If games are supposed to be fun, Adorno might have asked, why do they go so far to
replicate the structure of a repetitive dead-end job? One very common idea in games, for
example, is that of “earning”. Follow the rules, achieve results, and you are rewarded
with bits of symbolic currency — credits, stars, skill points, powerful glowing orb —
which you can then exchange later in the game for new gadgets, ways of moving, or
access to previously denied areas. The only major difference between this paradigm and
that of a real-world job is that, whereas the money earned from a job enables you to buy
beer and go on holiday — that is, to do things that are extraneous to the work process —
the closed videogame system rewards you with things that only makes it supposedly
more fun or involving to continue doing your job, rather than letting you get outside it. It
is a malignly perfect style of capitalist brainwashing.
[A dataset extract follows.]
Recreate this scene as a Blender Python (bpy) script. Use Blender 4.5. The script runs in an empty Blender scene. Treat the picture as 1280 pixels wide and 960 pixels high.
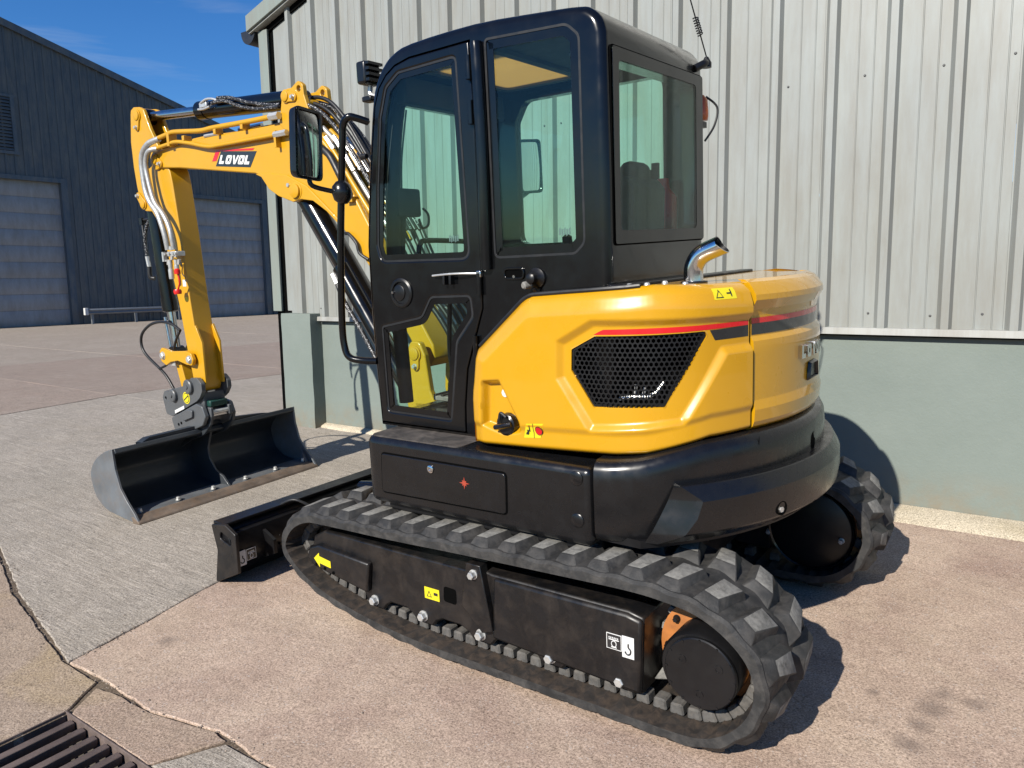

Even the common idea in many
Nintendo games — for instance, in the disappointing Super Mario Sunshine (2002) of
being able to take “time off” to play a subgame of collecting fruit can be read, on this
analysis, as a cunning subterfuge to keep the masses happy: after all, they are still caught
within the system.

In the overarching economic systems of games as diverse as Super Mario Sunshine, Deus
Ex
(2000), or Primal (2003), everything boils down to a matter of shopping. New skills
— whether they be new physical moves, spells, or the ability to transform into a demon
— are acquired instantaneously and thoroughly through currency exchange. The idea of
gradually nurturing and learning a skill is largely absent, although this would be
psychologically more rewarding. If I could save up and spend ten thousand dollars to
become an instant kung-fu master, that would be cool, but I wouldn’t be as proud of my
kung-fu as I would if I had acquired the ability through the normal channels of years of
hard training. Even a game as apparently sophisticated as Deus Ex — a role-playing,
first-person espionage adventure — can only offer a bland mechanical parody of
“learning”, in which the next level of ability in, say, lock-picking can only be bought, not
practised and learned for oneself.

Apart from comic early representations of menial jobs such as in 1980s arcade games
Tapper or Burger Time, some kind of military position was for a long time virtually the
only real-life job represented in videogames, apart from the venerable genre of football
management. Yet what we are seeing now is an increasing labourisation of the game
atmosphere: from the wry alternative employment market of Grand Theft Auto: Vice
City
’s Mafia-dominated world, to the square-jawed life-of-driving fantasy of Toca Race
Driver
(2002), games become structured around a fictional career.